Kumpulan Cerpen Penjaja Cerita Cinta bukanlah sebuah kumpulan cerita iseng semata. Cerita yang hadir tidak hanya menghadirkan ragam gaya menulis seperti yang diungkap penulisnya. Secara tidak langsung, kumpulan cerpen ini bercerita tentang hakikat cinta dari berbagai segi dan dengan ebrbagai gaya. Cinta antara hubungan pria dan wanita, anak dan orang tua, manusia dan Tuhan, bahkan antara pendongeng dan orang yang didongengkan. Dengan ragam pembawaan cerita yang variatif tersebut, cerpen ini bisa jadi bahan bacaan yang baik untuk yang mereka yang belajar menulis.
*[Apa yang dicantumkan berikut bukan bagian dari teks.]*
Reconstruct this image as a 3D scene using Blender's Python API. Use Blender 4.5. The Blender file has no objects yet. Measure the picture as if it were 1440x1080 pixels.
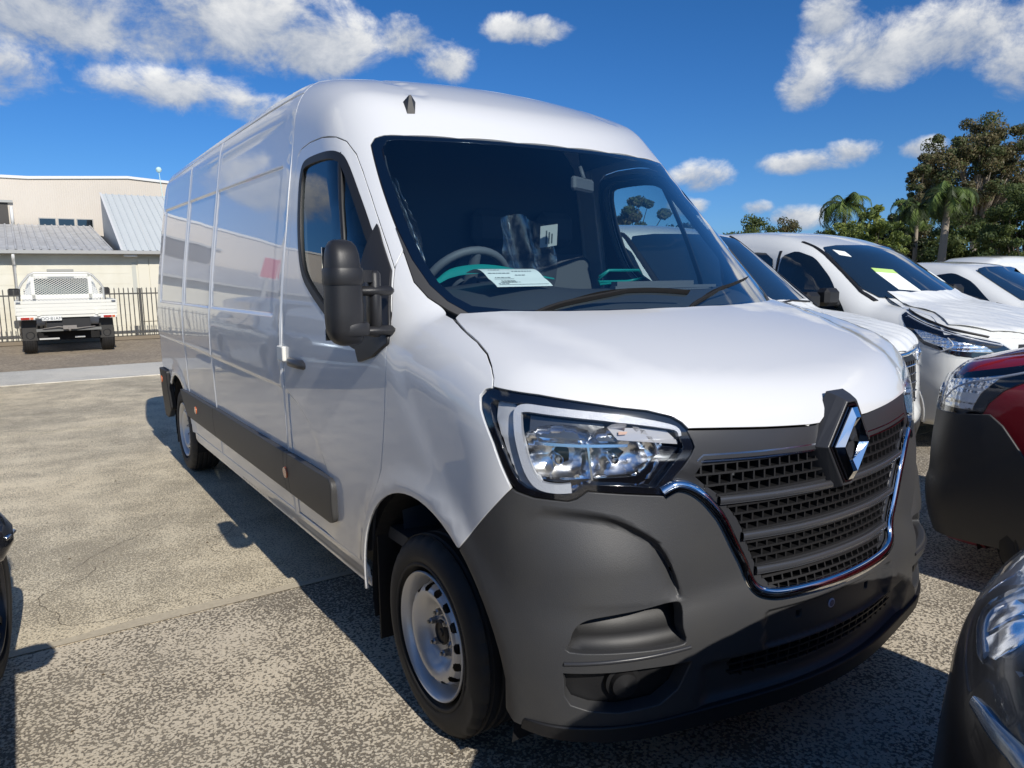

Bisa dibilang buku ini sangat baik. Kelebihannya tentu dari segi gaya bercerita yang beragam meski beberapa cerita tampak memiliki gaya serupa Bila ada kekurangan dari buku kumpulan cerpen ini, tidak lebih dari segi faktor layout kertasnya. Tampilan gambar background pada halaman demi halaman sedikit mengganggu kenyamanan membaca. Akan lebih baik jika tiap halamannya tidak menggunakan background.